O que o leva a escrever poesia atualmente? É o mesmo tipo de sentimento que o impelia a escrever no início da carreira? Quando você faz um poema, o sentimento ainda é o mesmo de quando você era jovem?


Tudo muda. Os sentimentos também. Se, quando jovem, o meu convívio com a necessidade de escrever poesia era movido por um entusiasmo sincero e devoto, depois de maduro o entusiasmo continua o mesmo, só que acrescido da consciência de que escrevo para tentar deixar o legado de uma experiência única e intransferível.

Uma curiosidade: qual é o melhor horário para você escrever poesia? Acredita em inspiração ou em transpiração?


O horário de um tempo interior que não tem nem ponteiro nem lugar específico. Às vezes, um poema que elaborei, em silêncio, durantes meses, é escrito num talão de cheques ou num guardanapo de restaurante, em menos de três minutos. Outras vezes, um poema que escrevi em alguns segundos será amadurecido e reelaborado, em centenas e centenas de dias. A transpiração inspira, tanto quanto a inspiração transpira.
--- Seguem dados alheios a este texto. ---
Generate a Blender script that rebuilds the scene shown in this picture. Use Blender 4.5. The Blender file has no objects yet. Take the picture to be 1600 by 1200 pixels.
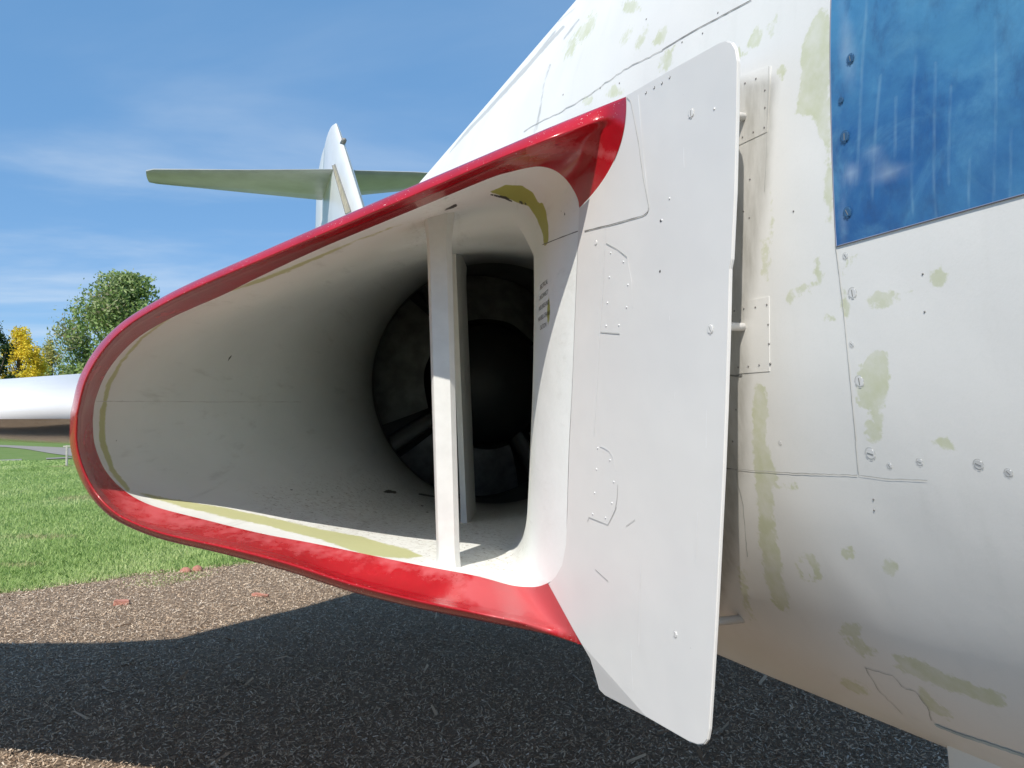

Queria que você falasse de sua relação com Oswald de Andrade.


Sou o fiel depositário de alguns manuscritos originais de Oswald. Dei a conhecimento público o seu então inédito O Santeiro do Mangue, em 1967, numa edição mimeografada pela revista Mirante das Artes, dirigida por Pietro Maria Bardi. Em termos de postura crítica e de afinidade intelectual, penso que a práxis está para a segunda metade do século 20 assim como a antropofagia oswaldiana está para a primeira. Claro que a antropofagia é seminal sempre, em função das diversas releituras que a obra de Oswald passou a ter, nos últimos 40 anos. Eu mesmo, retrabalhando a sua visão antropofágica, procedi, em meu livro Caminhos da Carta, a uma leitura dialógica da Carta de Pero Vaz de Caminha.